Sometimes, in practice, coaches will run six or seven defenders against the offense. The idea is to make life miserable for ball-handlers. That’s what the Potters did to Washington tonight, only they simulated the seven-defender defense with only five players. But those five were everywhere, stopping dribblers, cutting off passing lanes, deflecting passes, knocking the ball out of everyone’s hands, generally picking their pockets in broad daylight. Life was made miserable for any poor Washington girl who ever thought she liked basketball.
“In the second quarter and part of the third,” Dowell said, “we were OK on defense. But earlier we didn’t have enough intensity.” Such are the thoughts of a team that is 9-1 for the year, 3-0 in the Mid-Illini Conference (and on a 35-game M-I winning streak). Sometimes, after all, 90 seconds of perfection is just not enough.
The Potters led after one low-intensity quarter, 15-10, and were up 33-16 at halftime. Intensity arrived with 5:40 to play in the third quarter when Katie Krupa’s rebound bucket made the lead, 39-20.
Then it happened, Morton killing ‘em on offense, making life miserable on defense.
Dowell sprinted the length of the court, made two long sidestepping moves between two defenders for a powerful, elegant layup.
Lindsey Dullard, working in the post, scored in close.

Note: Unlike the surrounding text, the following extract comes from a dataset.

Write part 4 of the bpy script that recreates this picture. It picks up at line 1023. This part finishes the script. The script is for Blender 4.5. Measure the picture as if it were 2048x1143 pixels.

Twenty seconds later, on a nifty entry pass by Bridget Wood, Dullard did it again and added a free throw.
Wood then made a 3-pointer with 4:10 left in the quarter.
Suddenly, Morton led, 49-20.
“We turned our defense into offense,” Dowell said, meaning that every good thing defensively led to a good thing at the other end, a transition game that when it’s running smoothly is a beautiful thing to see.
Dowell led Morton’s scoring with 17. Krupa had 12, Dullard 9, Peyton Dearing 7, Wood 6, Maddy Becker 5, Raquel Frankes 4, Courtney Jones 3, Claire Kraft 2.
As for FREE ICE CREAM! or even FREE CUSTARD! from Cukver’s, the Potters did not reach the magic 10 3’s tonight. They had seven, two apiece from Dullard and Wood, and singles from Dearing, Jones, and Becker.
Incidentally, it was 57-27 after three quarters, again making the fourth quarter a running-clock quarter. It’s an Illinois High School Association rule this season – a 30-point lead after three means there’s no clock-stopping in the fourth save for timeouts and injuries. Morton has played running-clock games now in four of its last five games, the exception being a game in Wisconsin, a state so unusual they play 18-minute halves instead of four eight-minute quarters. They also wear cheese on their heads.
The running clock, by the way, did give Morton’s coach, Bob Becker, a talking point for his reserves who generally work those fourth quarters.
“We gave up 20 points on a running clock,” he said, meaning the Potters lost the fourth quarter, 20-8.
It is a trend, perhaps not a worrisome trend, but coaches of 9-1 teams who build 30-point leads need things to worry about, so Becker does have one troubling, trending statistic to consider. In six running-clock fourth quarters this season, the Potters have lost the quarter five times. They have been outscored, 62-36.